Being in HR, I've grown up (career-wise) with Maslow's Hierachy of Needs and Herzberg's Hygiene Factors, amongst many other things. I've never found anything that gave me a big 'AHA'. Life is complex and complicated and devastating and mind-blowing and knowledge-building and well, just everything. It can't always be organised into a pretty package or a check-list.

I still don't know what I want to be when I grow up :)

Sunny Delight said...

Hmmm, I love all of these varied responses to this entry. I would love to have all of us in a room discussing it. (ya, I know I'm weird)

Being that it is the written word, I am not sure my perception of what you have to say is what was intended, nor am I entirely sure your perception of what I have to say is as I intended.

Thus I will expound upon it a bit further. A part of me thinks ... wouldn't it be great if life were like the simplified pyramid of Maslow's theory, or some other graph? Wouldn't it be great to reach that pinnacle and never have all the yucky parts of life bother us anymore? But it just ain't so.

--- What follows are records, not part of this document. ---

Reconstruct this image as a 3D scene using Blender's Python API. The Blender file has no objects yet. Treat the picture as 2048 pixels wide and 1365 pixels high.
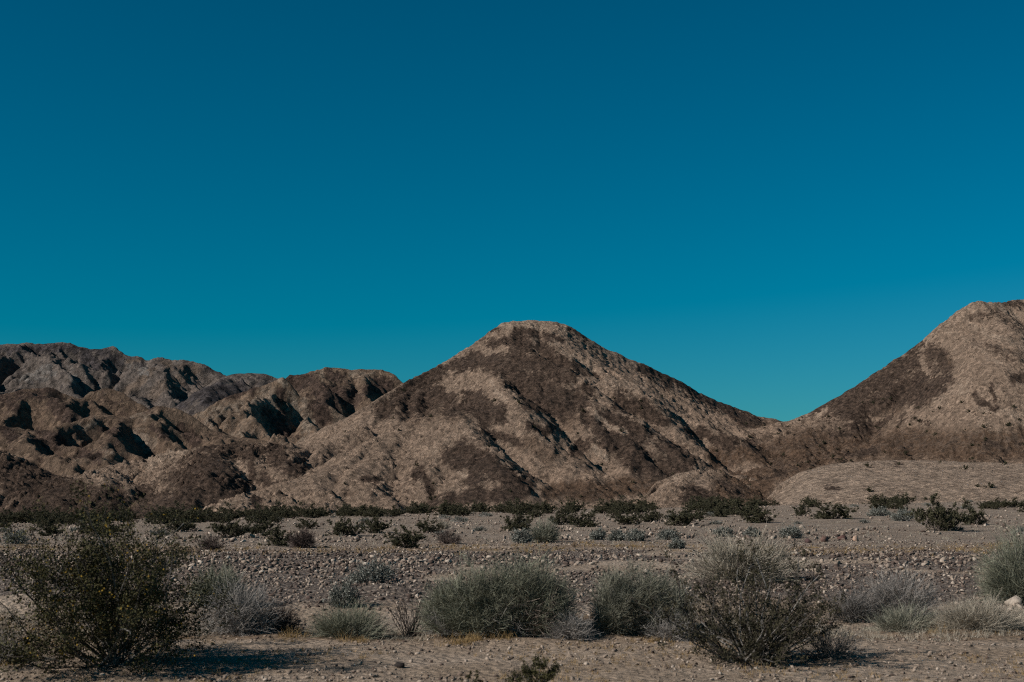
import bpy, bmesh, math, random
import numpy as np

# ---------------------------------------------------------------- camera, sky, sun, exposure
scene = bpy.context.scene
C = scene.collection
FPX, HOR, CAMZ = 2844.0, 1015.0, 2.0          # focal length and horizon row in photo pixels, eye height
cam = bpy.data.cameras.new('camera')
cam.sensor_width = 36.0
cam.lens = FPX * 36.0 / 2048.0
cam.shift_y = (HOR - 682.5) / 2048.0
cam.clip_start, cam.clip_end = 0.1, 20000.0
cam.dof.use_dof = True
cam.dof.focus_distance = 150.0
cam.dof.aperture_fstop = 3.5
camo = bpy.data.objects.new('camera', cam)
camo.location = (0, 0, CAMZ)
camo.rotation_euler = (math.pi / 2, 0, 0)
C.objects.link(camo)
scene.camera = camo

SUN_EL, SUN_ROT = math.radians(33), math.radians(246)
world = bpy.data.worlds.new('World')
scene.world = world
world.use_nodes = True
wn = world.node_tree
bg = wn.nodes['Background']
sky = wn.nodes.new('ShaderNodeTexSky')
sky.sky_type = 'NISHITA'
sky.sun_disc = False
sky.sun_elevation, sky.sun_rotation = SUN_EL, SUN_ROT
sky.air_density, sky.dust_density, sky.ozone_density = 1.0, 0.2, 4.0
sep = wn.nodes.new('ShaderNodeSeparateColor')
com = wn.nodes.new('ShaderNodeCombineColor')
wn.links.new(sky.outputs[0], sep.inputs[0])
for i, (mul, off, flo) in enumerate([(0.42, -1.1, 0.0), (1.04, -0.56, 0.0), (1.33, -1.6, 0.0)]):   # teal grade of the whole sky
    m = wn.nodes.new('ShaderNodeMath'); m.operation = 'MULTIPLY_ADD'
    m.inputs[1].default_value, m.inputs[2].default_value = mul, off
    mx = wn.nodes.new('ShaderNodeMath'); mx.operation = 'MAXIMUM'; mx.inputs[1].default_value = flo
    wn.links.new(sep.outputs[i], m.inputs[0]); wn.links.new(m.outputs[0], mx.inputs[0]); wn.links.new(mx.outputs[0], com.inputs[i])
wn.links.new(com.outputs[0], bg.inputs[0])
bg.inputs[1].default_value = 0.05
sun = bpy.data.lights.new('sun', 'SUN')
sun.energy = 5.0
sun.angle = math.radians(0.53)
sun.color = (1.0, 0.955, 0.905)
suno = bpy.data.objects.new('sun', sun)
from mathutils import Vector
tosun = Vector((math.sin(SUN_ROT) * math.cos(SUN_EL), math.cos(SUN_ROT) * math.cos(SUN_EL), math.sin(SUN_EL)))
suno.rotation_euler = tosun.to_track_quat('Z', 'Y').to_euler()
C.objects.link(suno)
vs = scene.view_settings
vs.view_transform, vs.look, vs.exposure, vs.gamma = 'Standard', 'None', 0.0, 1.0
vs.use_curve_mapping = False
scene.cycles.use_denoising = False
scene.cycles.filter_width = 1.15

# ---------------------------------------------------------------- helpers
rng = np.random.default_rng(7)

def sstep(a, b, x):
    t = np.clip((x - a) / (b - a), 0, 1)
    return t * t * (3 - 2 * t)

_perm = np.random.default_rng(3).permutation(4096)
_ga = np.random.default_rng(4).random(4096) * 2 * np.pi
_gx, _gy = np.cos(_ga), np.sin(_ga)

def pnoise(x, y, seed=0):
    xi, yi = np.floor(x).astype(np.int64), np.floor(y).astype(np.int64)
    xf, yf = x - xi, y - yi
    def g(ix, iy, dx, dy):
        h = _perm[(_perm[(ix + seed * 131) & 4095] + iy) & 4095]
        return _gx[h] * dx + _gy[h] * dy
    u = xf * xf * xf * (xf * (xf * 6 - 15) + 10)
    v = yf * yf * yf * (yf * (yf * 6 - 15) + 10)
    a = g(xi, yi, xf, yf); b = g(xi + 1, yi, xf - 1, yf)
    c = g(xi, yi + 1, xf, yf - 1); d = g(xi + 1, yi + 1, xf - 1, yf - 1)
    return (a + (b - a) * u + (c - a) * v + (a - b - c + d) * u * v) * 1.5

def fbm(x, y, octv=4, seed=0, gain=0.5):
    r = np.zeros_like(x); a = 1.0; s = 0.0
    for o in range(octv):
        r = r + a * pnoise(x, y, seed + o * 17); s += a
        x = x * 2.03 + 13.7; y = y * 2.03 + 5.3; a *= gain
    return r / s

def ridged(x, y, octv=4, seed=0, gain=0.55):
    r = np.zeros_like(x); a = 1.0; s = 0.0
    for o in range(octv):
        r = r + a * (1 - 2 * np.abs(pnoise(x, y, seed + o * 17))); s += a
        x = x * 2.07 + 3.1; y = y * 2.07 + 8.9; a *= gain
    return r / s

def worley(x, y, seed=0):
    xi, yi = np.floor(x).astype(np.int64), np.floor(y).astype(np.int64)
    best = np.full(x.shape, 9.0); bid = np.zeros(x.shape)
    for dx in (-1, 0, 1):
        for dy in (-1, 0, 1):
            cx, cy = xi + dx, yi + dy
            h = _perm[(_perm[(cx + seed * 57) & 4095] + cy) & 4095]; h2 = _perm[(h + 1733) & 4095]; h3 = _perm[(h2 + 911) & 4095]
            d = (cx + 0.1 + 0.8 * h / 4096.0 - x) ** 2 + (cy + 0.1 + 0.8 * h2 / 4096.0 - y) ** 2
            m = d < best
            best = np.where(m, d, best); bid = np.where(m, h3 / 4096.0, bid)
    return np.sqrt(best), bid

def boulders(x, y, size, prob, seed):
    """heights of half-buried blocks about size across"""
    f, i = worley(x / size + 0.25 * pnoise(x / size * 1.7, y / size * 1.7, seed + 3), y / size, seed)
    rad = 0.25 + 0.3 * ((i * 7.31) % 1.0)
    return size * 0.75 * np.sqrt(np.maximum(rad * rad - f * f, 0)) * (i < prob)

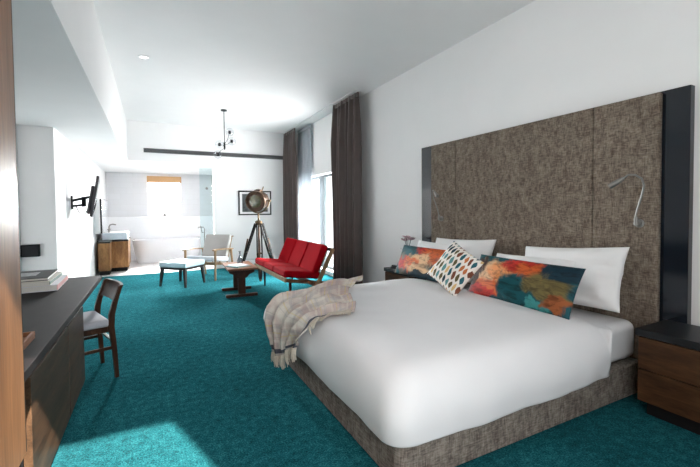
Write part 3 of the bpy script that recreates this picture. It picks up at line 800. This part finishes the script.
for k, (a, L) in enumerate(((.9, .2), (2.6, .17), (4.4, .19))):
    b = nb(); pts = [(0, 0, .17)]; prev = None
    for i in range(7):
        s = i/6; w = .022*math.sin(PI*min(.97, s+.05)); r = s*L*.55; z = .17+L*.9*s*(1-.35*s)
        c = Vector((math.cos(a)*r, math.sin(a)*r, z)); sd2 = Vector((-math.sin(a), math.cos(a), 0))
        cur = [b.verts.new(c+sd2*w), b.verts.new(c-sd2*w)]
        if prev: b.faces.new((prev[0], prev[1], cur[1], cur[0]))
        prev = cur
    lf = obj('leaf', b, M['leafgreen'], t); solid(lf, .002)

# ------------------------------------------------------------------ bed
BX0, BX1, BY0, BY1 = .985, HX-.002, 1.448, 3.55
t = thing('bed', 'large upholstered brown tweed bed base with white mattress', 'bed', (2.0, 2.5, 0))
for y0, y1 in ((BY0, 2.498), (2.502, BY1)):
    b = nb(); rr = .055; near = y0 == BY0; pl = []
    ya, yb = (y0-2.5, y1-2.5) if near else (y1-2.5, y0-2.5); sg = 1 if near else -1; xa, xb = BX0-2, BX1-2
    pl = [(xb, ya), (xb, yb), (xa, yb)] + [(xa+rr-rr*math.cos(a), ya+sg*(rr-rr*math.sin(a))) for a in [PI/2*i/8 for i in range(9)]]
    prism(b, pl, .015, .235)
    bmesh.ops.recalc_face_normals(b, faces=b.faces)
    es = [e for e in b.edges if abs(e.verts[0].co.z-.235) < 1e-4 and abs(e.verts[1].co.z-.235) < 1e-4]
    bmesh.ops.bevel(b, geom=es, offset=.02, segments=4, profile=.5, affect='EDGES')
    obj('base', b, M['tweed_base'], t)
    b = nb(); box(b, (BX0-2+.05, y0-2.5+.05, 0), (BX1-2-.05, y1-2.5-.05, .0145)); obj('plinth', b, M['black_matte'], t)
b = nb(); box(b, (BX0-2+.07, BY0-2.5+.03, .237), (BX1-2, BY1-2.5-.03, .505), .06, 5); obj('mattress', b, M['sheet'], t)

# duvet: rounded rings from the hem up to a softly crowned top
def duvet():
    bm = nb(); X0, X1, Y0, Y1 = .952, 2.70, 1.432, 3.565
    N = 200; prof = [(.012, .198), (.0, .20), (-.008, .235), (-.016, .30), (-.012, .37), (.008, .44), (.042, .497), (.092, .538), (.16, .558), (.26, .569), (.4, .573), (.56, .574), (.75, .574)]
    def ring(ins, r):
        pts = []; x0, x1, y0, y1 = X0+ins, X1-ins, Y0+ins, Y1-ins; r = max(.02, min(r, (y1-y0)/2-.01, (x1-x0)/2-.01))
        segs = [((x0+r, y0), (x1-r, y0), None), (None, (x1-r, y0+r), -PI/2), ((x1, y0+r), (x1, y1-r), None), (None, (x1-r, y1-r), 0),
                ((x1-r, y1), (x0+r, y1), None), (None, (x0+r, y1-r), PI/2), ((x0, y1-r), (x0, y0+r), None), (None, (x0+r, y0+r), PI)]
        for a, c, ang in segs:
            if ang is None:
                for i in range(38):
                    k = i/38; pts.append((a[0]+(c[0]-a[0])*k, a[1]+(c[1]-a[1])*k))
            else:
                for i in range(12):
                    q = ang+PI/2*i/12; pts.append((c[0]+r*math.cos(q), c[1]+r*math.sin(q)))
        return pts
    fine = []
    for i in range(len(prof)-1):
        p0, p1, p2, p3 = prof[max(i-1, 0)], prof[i], prof[i+1], prof[min(i+2, len(prof)-1)]
        for q in range(3):
            k = q/3; fine.append(tuple(.5*((2*p1[c]) + (p2[c]-p0[c])*k + (2*p0[c]-5*p1[c]+4*p2[c]-p3[c])*k*k + (3*p1[c]-p0[c]-3*p2[c]+p3[c])*k**3) for c in (0, 1)))
    prof = fine + [prof[-1]]
    rings = []
    for kk, (ins, z) in enumerate(prof):
        pts = ring(ins, .14); row = []
        for (x, y) in pts:
            zz = z
            if x > 2.3:       # towards the head the cover ends on the mattress
                f = min(1, (x-2.2)/.44); f = f*f*(3-2*f)
                onside = min(1, max(0, (min(abs(y-Y0), abs(y-Y1))-.0)/.10))
                floor_z = .495
                if x > 2.60: zz = max(z, floor_z+.02*(kk/len(prof)))
            nz = noise.noise(Vector((x*2.4, y*2.4, z*3)))
            wv = .014*nz + .006*noise.noise(Vector((x*7, y*7, z*5)))
            sm = lambda v: max(0, min(1, v))
            wx = sm(1-(x-X0)/.25); wy = sm(1-(y-Y0)/.25) - sm(1-(Y1-y)/.25); fz = sm((.54-z)/.2)
            x -= .055*wx*sm((y-2.5)/.9)*sm((z-.2)/.12)*sm((.60-z)/.06)
            x -= wx*wv*fz; y -= wy*wv*fz; zz += wv*.45*(1-fz)
            zz += .02*noise.noise(Vector((x*2.2, y*2.2, 4)))*sm((.27-z)/.07)
            row.append(bm.verts.new((x, y, zz)))
        rings.append(row)
    n = len(rings[0])
    for a, c in zip(rings, rings[1:]):
        for k in range(n): bm.faces.new((a[k], a[(k+1) % n], c[(k+1) % n], c[k]))
    # inner strip of the top, bridged across the middle
    top = rings[-1]; bm.faces.new(top)
    return bm
o = obj('duvet', duvet(), M['sheet'], None, 180)
tag(o, 'smooth white duvet spread over the whole bed', 'duvet')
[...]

I still look at self-actualization as an ideal, maybe because it is a motivator for me, something for me to reach for. This "autonomy of self", or self-actualization, has been one for me for more than half my lifetime. I think my maternal grandmother reached it. I've sensed it others I haven't known nearly as well.

I don't think of it as being perfect, I even believe one still suffers, feels pain, has fears, and weaknesses. But, within these people who I think of us as so very centered (knowledgeable of themselves), there is a special ability. An ability to be open to life as it is, more genuine, they have more courage, they find joy even amongst adversity. Equanimity is the word that keeps coming to mind as I write this.

I think I could go on and on with this...maybe rambling on to an eventual point...but be it romanticized or not, 'tis something I have a visceral need to strive for.